■ **Required task**:
Gather the lines from the material that contain "Write".

### Records for this exercise ###

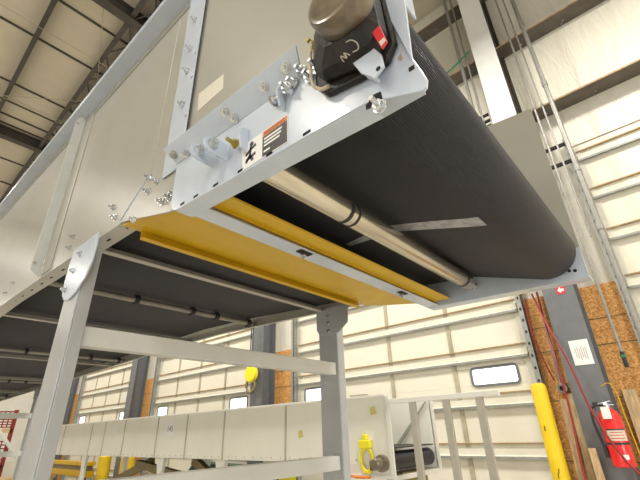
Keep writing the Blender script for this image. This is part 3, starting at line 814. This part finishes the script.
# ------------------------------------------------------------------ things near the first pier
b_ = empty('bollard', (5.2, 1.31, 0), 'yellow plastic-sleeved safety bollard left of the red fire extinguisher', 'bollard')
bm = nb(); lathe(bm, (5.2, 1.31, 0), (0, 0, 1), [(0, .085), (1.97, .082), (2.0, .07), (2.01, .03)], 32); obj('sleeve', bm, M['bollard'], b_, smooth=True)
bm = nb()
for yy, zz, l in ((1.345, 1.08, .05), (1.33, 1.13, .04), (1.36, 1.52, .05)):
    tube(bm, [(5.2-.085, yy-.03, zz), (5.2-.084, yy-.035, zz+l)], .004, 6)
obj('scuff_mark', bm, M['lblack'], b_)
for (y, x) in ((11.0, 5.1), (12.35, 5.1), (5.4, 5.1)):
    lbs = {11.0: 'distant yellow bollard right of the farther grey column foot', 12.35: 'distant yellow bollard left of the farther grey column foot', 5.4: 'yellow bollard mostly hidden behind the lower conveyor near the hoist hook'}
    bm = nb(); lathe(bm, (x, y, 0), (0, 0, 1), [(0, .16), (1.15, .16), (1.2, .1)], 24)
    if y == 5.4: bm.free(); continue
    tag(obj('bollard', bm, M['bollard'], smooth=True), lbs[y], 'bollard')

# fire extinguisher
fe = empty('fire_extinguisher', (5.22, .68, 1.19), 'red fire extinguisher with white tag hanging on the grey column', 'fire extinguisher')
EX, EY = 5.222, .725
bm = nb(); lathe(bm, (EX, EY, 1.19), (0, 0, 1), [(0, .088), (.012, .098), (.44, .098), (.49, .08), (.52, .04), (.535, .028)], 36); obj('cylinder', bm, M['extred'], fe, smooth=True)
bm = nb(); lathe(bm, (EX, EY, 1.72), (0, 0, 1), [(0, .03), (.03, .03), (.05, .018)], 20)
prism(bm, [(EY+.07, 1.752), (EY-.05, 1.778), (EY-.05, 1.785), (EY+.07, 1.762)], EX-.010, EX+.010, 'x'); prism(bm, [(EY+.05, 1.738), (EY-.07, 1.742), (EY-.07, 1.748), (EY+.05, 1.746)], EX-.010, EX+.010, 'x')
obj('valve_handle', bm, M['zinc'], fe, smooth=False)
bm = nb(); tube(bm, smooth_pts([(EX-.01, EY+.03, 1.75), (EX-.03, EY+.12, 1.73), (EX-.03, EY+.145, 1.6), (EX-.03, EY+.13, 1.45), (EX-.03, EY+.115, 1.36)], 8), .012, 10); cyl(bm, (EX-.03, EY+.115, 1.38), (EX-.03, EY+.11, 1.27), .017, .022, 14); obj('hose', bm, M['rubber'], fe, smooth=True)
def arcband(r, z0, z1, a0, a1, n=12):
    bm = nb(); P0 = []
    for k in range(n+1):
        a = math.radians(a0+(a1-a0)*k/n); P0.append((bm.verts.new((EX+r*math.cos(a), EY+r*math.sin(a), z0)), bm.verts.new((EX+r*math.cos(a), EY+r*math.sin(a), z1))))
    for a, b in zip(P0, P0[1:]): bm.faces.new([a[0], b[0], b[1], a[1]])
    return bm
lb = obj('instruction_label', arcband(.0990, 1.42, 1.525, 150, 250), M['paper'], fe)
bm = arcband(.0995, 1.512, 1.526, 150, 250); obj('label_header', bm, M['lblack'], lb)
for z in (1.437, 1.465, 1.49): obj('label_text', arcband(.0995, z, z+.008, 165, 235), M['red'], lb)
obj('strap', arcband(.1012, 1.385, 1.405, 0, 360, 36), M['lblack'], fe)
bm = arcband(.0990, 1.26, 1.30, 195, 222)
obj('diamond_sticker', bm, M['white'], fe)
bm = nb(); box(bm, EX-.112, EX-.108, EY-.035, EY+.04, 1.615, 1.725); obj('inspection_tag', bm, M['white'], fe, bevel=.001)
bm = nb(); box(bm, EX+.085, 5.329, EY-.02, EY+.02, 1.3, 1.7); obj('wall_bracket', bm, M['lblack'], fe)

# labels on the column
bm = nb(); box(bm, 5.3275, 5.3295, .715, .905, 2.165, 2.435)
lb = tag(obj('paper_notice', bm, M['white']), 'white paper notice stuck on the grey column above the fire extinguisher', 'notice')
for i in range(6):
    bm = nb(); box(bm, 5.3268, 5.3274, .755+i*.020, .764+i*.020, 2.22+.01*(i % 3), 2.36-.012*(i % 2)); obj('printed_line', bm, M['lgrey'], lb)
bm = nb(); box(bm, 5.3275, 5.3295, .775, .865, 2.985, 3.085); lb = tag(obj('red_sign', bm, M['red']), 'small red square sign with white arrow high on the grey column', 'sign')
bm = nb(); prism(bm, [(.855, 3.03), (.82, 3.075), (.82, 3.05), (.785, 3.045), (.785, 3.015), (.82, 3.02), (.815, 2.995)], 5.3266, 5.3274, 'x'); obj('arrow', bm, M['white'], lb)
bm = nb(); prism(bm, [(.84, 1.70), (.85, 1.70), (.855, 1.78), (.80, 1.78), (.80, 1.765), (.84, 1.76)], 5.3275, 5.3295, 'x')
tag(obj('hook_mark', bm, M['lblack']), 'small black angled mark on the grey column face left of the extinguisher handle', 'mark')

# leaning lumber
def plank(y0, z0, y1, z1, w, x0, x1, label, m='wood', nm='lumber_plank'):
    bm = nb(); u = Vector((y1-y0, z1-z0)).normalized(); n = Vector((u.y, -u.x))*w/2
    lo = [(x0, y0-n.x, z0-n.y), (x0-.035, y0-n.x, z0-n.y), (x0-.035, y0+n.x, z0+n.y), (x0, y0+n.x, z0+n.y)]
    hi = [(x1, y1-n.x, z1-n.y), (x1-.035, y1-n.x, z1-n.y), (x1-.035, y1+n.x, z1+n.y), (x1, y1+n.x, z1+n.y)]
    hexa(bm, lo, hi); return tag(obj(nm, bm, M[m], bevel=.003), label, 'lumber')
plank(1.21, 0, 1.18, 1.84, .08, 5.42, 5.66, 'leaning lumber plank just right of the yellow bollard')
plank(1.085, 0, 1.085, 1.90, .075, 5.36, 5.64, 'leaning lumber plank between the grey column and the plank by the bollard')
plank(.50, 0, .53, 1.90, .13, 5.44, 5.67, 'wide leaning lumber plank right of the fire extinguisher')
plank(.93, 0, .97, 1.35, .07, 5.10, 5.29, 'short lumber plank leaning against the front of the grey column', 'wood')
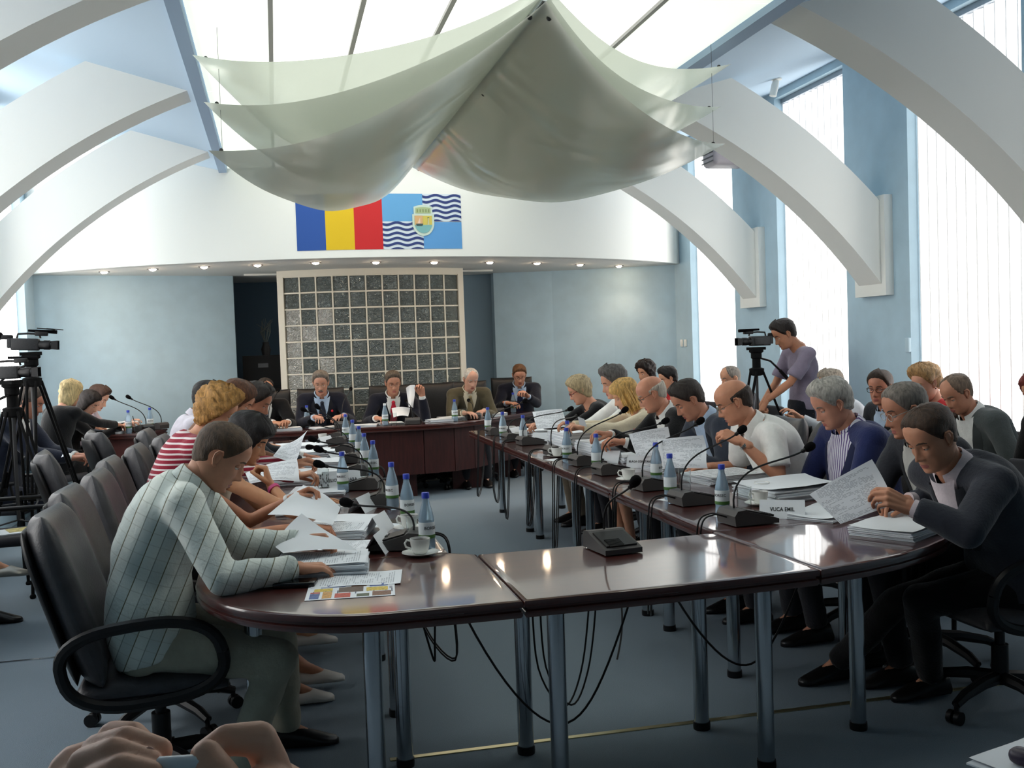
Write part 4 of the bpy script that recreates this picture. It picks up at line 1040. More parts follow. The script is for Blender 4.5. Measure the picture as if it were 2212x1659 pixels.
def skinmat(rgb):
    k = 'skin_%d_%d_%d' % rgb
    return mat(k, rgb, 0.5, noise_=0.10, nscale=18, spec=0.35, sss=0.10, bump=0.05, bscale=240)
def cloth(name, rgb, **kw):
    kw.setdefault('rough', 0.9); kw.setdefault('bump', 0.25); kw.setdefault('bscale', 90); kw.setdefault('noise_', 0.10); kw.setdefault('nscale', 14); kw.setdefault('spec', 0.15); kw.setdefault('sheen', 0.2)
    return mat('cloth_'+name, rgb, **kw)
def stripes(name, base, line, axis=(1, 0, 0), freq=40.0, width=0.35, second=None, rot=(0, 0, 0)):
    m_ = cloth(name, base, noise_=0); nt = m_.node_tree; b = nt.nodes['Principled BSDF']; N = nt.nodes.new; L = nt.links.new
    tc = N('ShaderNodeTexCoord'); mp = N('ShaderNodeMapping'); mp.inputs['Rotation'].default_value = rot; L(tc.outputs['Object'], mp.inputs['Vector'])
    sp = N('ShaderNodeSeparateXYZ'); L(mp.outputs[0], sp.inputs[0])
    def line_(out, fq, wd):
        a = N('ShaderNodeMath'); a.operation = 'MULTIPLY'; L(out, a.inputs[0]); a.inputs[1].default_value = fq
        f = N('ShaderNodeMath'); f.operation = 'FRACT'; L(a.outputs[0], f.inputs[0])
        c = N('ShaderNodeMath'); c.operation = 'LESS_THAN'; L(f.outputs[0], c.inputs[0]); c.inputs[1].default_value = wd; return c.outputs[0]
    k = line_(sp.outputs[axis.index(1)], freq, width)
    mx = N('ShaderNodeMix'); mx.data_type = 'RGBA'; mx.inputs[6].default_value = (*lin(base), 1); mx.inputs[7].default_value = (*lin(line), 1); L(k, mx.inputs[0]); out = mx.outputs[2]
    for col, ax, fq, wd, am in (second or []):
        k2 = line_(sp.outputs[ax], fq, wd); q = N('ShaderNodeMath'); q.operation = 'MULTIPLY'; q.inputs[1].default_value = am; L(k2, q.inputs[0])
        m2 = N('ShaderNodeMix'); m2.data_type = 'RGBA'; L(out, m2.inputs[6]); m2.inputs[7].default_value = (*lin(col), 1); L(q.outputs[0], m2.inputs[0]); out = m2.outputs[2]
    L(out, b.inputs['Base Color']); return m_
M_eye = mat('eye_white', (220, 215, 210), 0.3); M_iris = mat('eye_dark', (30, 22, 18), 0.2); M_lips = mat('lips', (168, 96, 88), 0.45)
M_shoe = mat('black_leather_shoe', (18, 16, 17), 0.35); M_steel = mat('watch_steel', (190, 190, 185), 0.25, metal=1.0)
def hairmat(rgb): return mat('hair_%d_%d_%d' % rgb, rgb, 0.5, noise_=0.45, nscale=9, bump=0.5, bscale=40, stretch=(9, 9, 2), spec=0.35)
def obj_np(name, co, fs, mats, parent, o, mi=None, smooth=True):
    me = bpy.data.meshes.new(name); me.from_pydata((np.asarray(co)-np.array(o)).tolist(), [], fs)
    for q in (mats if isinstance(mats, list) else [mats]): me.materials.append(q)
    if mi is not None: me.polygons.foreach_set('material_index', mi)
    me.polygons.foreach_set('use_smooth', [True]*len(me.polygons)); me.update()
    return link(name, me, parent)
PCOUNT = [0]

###
### Records for this exercise ###

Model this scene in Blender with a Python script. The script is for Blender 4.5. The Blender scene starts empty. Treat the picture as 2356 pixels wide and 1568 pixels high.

###
### Records for this exercise ###

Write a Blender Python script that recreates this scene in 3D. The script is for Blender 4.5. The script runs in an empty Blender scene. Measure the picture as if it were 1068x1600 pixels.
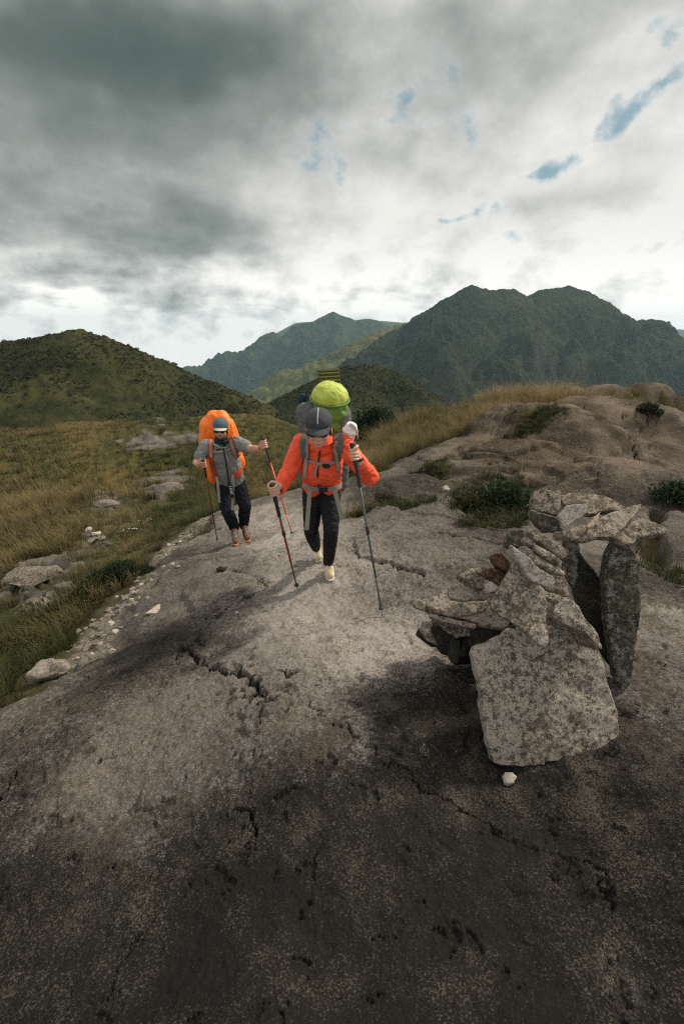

###

■ **The answer**:
Write part 4 of the bpy script that recreates this picture. It picks up at line 1040. More parts follow. The script is for Blender 4.5. Measure the picture as if it were 2212x1659 pixels.
Write a Blender Python script that recreates this scene in 3D. The script is for Blender 4.5. The script runs in an empty Blender scene. Measure the picture as if it were 1068x1600 pixels.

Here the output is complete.